Thursday 4 April 2013

North Korea is playing dangerous games



Over the last few weeks North Korea has been playing dangerous power politics with the international community, especially with South Korea (ROK) and the United States (US). Pyongyang has been releasing statements declaring renewed hostilities against the South. North Korea has back up their verbal rhetoric with a buildup of military forces along the border with South Korea and threats to strike at US military bases in the region.

In the past few days, North Korean authorities have further increased tensions with the South by closing the border to South Koreans who are working at the joint Kaesong industrial facilities just inside North Korean territory. About 50,000 North Korean workers and a few hundred South Koreans managers work at this facility, that was set up to foster better relations between the two nations, and to allow the manufacture of cheaper South Korean goods.

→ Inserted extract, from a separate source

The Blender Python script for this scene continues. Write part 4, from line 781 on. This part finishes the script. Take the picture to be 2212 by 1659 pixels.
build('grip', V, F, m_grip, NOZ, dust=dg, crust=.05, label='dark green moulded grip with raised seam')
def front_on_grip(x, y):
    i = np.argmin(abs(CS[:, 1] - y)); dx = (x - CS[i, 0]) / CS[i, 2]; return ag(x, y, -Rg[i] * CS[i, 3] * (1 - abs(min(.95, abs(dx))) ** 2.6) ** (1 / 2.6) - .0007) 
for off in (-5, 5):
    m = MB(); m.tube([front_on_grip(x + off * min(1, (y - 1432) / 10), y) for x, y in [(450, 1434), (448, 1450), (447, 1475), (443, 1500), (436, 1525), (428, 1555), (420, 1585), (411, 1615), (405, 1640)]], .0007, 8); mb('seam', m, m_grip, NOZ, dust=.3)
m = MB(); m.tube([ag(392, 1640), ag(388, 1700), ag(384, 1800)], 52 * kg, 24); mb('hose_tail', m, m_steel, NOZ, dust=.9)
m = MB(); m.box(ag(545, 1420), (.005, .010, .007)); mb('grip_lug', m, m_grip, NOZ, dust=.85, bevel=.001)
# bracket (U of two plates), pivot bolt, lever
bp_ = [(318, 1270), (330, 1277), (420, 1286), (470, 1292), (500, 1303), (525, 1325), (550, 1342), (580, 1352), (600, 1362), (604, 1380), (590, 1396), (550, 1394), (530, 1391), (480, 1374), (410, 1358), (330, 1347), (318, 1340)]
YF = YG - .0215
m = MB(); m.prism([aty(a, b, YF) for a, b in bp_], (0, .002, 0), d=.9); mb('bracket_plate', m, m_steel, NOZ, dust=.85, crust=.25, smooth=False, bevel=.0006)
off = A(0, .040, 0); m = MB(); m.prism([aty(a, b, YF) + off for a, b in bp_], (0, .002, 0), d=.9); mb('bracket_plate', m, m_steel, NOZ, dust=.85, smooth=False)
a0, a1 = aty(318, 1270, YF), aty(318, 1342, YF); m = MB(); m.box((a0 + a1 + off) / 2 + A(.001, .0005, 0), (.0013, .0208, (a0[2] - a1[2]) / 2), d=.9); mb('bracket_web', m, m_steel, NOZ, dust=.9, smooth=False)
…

These incidents show the same old rhetorics and threats that seem to occur every time there are joint ROK-US military exercises and/or new sanctions placed on the regime, although on this occasion North Korea has stepped up its rhetoric by actively threatening to attack both the US and cross the border into the South. 

Pyongyang have declared a ‘state of war,’ by actively cutting of communications with the officials in the South and amassing troops on the border  the North would be unwise to further the tensions with South Korea and the US, an active conflict would not benefit both the regime and the people of North Korea. 

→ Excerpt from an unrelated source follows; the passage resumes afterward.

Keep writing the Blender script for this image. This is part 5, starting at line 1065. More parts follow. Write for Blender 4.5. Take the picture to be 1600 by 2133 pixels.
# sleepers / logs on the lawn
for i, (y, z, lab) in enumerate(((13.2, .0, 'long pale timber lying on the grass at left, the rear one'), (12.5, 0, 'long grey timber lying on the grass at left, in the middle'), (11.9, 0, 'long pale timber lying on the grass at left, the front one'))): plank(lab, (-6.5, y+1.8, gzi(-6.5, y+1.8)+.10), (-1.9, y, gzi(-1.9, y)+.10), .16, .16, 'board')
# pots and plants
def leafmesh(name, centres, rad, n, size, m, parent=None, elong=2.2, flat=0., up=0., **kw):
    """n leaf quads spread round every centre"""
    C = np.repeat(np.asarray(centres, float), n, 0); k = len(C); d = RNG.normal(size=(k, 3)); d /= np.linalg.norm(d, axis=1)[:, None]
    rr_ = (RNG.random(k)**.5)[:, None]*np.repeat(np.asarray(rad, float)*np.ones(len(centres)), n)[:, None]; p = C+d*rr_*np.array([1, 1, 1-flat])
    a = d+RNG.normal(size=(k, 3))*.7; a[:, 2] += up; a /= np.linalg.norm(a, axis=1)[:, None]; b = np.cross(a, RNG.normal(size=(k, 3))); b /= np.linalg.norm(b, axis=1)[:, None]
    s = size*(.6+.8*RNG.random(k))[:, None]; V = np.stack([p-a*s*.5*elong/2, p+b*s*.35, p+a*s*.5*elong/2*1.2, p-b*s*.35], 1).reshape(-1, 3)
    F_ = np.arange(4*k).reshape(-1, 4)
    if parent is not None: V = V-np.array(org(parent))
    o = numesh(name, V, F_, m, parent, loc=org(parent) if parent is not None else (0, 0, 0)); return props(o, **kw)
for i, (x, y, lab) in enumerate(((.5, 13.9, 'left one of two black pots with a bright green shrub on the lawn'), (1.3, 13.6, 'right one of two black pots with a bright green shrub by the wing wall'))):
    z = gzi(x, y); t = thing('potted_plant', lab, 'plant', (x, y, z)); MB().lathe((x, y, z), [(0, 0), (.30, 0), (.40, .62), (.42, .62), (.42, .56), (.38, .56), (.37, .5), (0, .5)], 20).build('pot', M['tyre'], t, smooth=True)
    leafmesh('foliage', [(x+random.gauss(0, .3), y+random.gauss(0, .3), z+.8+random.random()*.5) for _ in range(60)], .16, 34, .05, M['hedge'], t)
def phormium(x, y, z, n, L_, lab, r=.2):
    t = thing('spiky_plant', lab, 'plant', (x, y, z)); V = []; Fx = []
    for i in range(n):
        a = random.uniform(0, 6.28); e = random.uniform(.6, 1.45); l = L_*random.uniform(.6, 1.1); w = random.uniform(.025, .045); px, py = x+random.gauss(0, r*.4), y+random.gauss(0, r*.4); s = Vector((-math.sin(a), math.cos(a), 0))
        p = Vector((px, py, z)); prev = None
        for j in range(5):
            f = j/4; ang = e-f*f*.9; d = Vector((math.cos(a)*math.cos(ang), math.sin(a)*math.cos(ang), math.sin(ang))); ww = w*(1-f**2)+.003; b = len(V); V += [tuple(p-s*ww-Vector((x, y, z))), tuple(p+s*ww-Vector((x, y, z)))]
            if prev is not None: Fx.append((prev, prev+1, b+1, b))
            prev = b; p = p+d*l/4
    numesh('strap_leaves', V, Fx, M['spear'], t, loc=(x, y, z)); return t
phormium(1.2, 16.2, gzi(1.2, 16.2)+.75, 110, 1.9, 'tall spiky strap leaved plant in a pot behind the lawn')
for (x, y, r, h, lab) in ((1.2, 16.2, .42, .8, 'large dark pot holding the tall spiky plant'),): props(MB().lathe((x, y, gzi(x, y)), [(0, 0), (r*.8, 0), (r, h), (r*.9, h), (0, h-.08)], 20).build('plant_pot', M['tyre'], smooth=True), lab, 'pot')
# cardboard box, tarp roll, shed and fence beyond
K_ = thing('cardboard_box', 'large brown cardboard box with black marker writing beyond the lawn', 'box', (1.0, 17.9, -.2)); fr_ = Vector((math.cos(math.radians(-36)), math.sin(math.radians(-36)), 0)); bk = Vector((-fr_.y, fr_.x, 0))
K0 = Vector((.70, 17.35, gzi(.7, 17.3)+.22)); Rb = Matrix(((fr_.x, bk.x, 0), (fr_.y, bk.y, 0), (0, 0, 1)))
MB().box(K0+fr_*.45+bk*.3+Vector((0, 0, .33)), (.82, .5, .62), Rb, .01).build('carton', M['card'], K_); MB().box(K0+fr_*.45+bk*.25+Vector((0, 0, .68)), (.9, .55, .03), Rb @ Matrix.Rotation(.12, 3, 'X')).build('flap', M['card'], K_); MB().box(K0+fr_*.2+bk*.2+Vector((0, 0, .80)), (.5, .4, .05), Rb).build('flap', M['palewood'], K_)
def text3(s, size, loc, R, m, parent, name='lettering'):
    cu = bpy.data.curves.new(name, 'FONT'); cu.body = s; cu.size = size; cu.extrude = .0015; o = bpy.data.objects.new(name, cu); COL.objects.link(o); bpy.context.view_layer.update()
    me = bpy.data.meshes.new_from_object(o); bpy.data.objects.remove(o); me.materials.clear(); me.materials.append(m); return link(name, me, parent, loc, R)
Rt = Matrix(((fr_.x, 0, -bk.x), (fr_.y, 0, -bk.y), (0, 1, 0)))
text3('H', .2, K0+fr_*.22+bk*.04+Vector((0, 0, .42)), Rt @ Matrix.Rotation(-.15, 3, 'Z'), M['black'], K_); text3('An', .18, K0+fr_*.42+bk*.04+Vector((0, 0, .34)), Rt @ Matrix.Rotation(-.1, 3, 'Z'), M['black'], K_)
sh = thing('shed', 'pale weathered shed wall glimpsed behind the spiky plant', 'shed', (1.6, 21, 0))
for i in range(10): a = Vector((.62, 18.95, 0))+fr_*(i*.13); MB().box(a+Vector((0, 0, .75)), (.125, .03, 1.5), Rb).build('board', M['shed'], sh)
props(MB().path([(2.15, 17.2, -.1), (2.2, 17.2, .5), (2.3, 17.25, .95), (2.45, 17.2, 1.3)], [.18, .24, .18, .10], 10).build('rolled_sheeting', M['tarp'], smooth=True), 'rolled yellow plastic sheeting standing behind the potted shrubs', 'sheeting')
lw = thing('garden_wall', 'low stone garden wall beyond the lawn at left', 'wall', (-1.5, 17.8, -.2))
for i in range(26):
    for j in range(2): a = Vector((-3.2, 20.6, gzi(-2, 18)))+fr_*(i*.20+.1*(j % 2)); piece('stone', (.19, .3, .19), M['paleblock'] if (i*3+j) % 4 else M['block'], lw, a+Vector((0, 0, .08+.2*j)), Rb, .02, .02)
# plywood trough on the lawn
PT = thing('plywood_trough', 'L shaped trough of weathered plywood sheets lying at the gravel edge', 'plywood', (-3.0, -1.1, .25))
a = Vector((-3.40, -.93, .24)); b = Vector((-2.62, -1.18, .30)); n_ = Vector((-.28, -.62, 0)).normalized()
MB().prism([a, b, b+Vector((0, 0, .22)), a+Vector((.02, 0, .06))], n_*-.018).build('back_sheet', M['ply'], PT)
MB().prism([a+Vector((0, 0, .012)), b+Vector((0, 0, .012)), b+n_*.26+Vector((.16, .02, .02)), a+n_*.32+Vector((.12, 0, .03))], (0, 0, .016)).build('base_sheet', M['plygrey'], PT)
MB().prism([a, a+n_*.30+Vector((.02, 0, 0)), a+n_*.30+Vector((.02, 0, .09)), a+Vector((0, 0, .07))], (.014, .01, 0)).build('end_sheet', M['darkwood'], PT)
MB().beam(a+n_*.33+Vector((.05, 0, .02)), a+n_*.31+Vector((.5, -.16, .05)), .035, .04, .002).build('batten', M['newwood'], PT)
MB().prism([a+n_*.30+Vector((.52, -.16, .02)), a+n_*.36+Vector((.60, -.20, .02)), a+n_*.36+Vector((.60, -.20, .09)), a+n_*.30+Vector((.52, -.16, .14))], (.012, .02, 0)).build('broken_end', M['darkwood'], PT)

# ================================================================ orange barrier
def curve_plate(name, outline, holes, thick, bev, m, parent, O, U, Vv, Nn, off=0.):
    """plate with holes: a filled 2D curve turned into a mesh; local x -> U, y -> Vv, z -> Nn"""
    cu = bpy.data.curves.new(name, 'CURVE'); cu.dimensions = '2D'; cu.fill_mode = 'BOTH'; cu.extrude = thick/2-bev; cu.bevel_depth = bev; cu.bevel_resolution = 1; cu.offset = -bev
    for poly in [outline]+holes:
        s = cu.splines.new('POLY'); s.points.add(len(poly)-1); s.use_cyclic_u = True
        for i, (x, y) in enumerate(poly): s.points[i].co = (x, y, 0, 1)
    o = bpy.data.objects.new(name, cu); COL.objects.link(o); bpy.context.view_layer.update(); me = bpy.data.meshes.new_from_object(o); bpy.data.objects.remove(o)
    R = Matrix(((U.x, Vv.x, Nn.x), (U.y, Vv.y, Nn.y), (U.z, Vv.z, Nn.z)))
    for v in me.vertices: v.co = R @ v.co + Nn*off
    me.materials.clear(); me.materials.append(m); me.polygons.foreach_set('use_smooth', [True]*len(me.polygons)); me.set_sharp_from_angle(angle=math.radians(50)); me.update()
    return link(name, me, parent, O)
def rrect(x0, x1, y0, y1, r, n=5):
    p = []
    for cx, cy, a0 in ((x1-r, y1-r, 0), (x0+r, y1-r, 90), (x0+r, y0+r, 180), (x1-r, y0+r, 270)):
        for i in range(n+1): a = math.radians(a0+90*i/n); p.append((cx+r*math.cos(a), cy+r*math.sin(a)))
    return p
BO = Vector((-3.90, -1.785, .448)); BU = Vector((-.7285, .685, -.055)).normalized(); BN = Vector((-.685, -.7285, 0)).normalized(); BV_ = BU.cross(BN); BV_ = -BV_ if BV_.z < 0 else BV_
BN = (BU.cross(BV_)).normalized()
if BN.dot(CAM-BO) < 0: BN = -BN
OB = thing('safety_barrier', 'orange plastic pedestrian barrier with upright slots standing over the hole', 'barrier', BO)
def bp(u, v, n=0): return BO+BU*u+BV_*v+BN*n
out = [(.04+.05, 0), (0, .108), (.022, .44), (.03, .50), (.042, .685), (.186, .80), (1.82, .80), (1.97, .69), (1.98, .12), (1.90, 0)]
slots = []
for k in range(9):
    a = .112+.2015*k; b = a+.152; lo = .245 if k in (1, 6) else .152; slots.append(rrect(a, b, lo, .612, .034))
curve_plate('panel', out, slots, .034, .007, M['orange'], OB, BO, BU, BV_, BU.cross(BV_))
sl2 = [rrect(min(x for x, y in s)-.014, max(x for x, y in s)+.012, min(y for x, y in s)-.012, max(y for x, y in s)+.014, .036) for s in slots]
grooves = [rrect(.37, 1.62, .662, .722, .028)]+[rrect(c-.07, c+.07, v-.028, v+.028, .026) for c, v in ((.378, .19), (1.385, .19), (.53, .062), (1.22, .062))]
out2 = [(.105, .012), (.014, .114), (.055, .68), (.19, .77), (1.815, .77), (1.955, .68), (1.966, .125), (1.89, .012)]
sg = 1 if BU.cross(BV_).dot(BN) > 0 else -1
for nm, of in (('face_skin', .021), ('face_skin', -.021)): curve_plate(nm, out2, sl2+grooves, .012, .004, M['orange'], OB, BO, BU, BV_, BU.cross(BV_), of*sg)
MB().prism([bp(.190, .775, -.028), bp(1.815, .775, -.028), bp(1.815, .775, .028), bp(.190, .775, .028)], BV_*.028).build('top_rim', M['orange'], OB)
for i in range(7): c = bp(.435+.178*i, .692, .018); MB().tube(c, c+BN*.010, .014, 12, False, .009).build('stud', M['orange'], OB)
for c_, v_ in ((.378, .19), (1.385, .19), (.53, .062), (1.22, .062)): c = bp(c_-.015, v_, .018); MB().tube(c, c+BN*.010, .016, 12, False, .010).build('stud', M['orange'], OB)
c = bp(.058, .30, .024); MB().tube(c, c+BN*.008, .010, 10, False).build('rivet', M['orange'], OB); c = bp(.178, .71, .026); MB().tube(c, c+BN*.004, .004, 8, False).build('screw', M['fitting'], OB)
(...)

It seems to me that Kim Jong-un, who has only been in power for less than 15 months, is trying to show the rest of the world and his fellow countrymen  that North Korea are not threatened by the US and its allies and have the will and capability to defend its territory. 

I think that the actions of Kim Jong-un is just verbal rhetoric, even a protest against new sanctions placed on the regime after last year's Nuclear tests and the annual joint military exercise just taken place on their doorstep. It's another case of North Korea barking louder, but a bite is unlikely.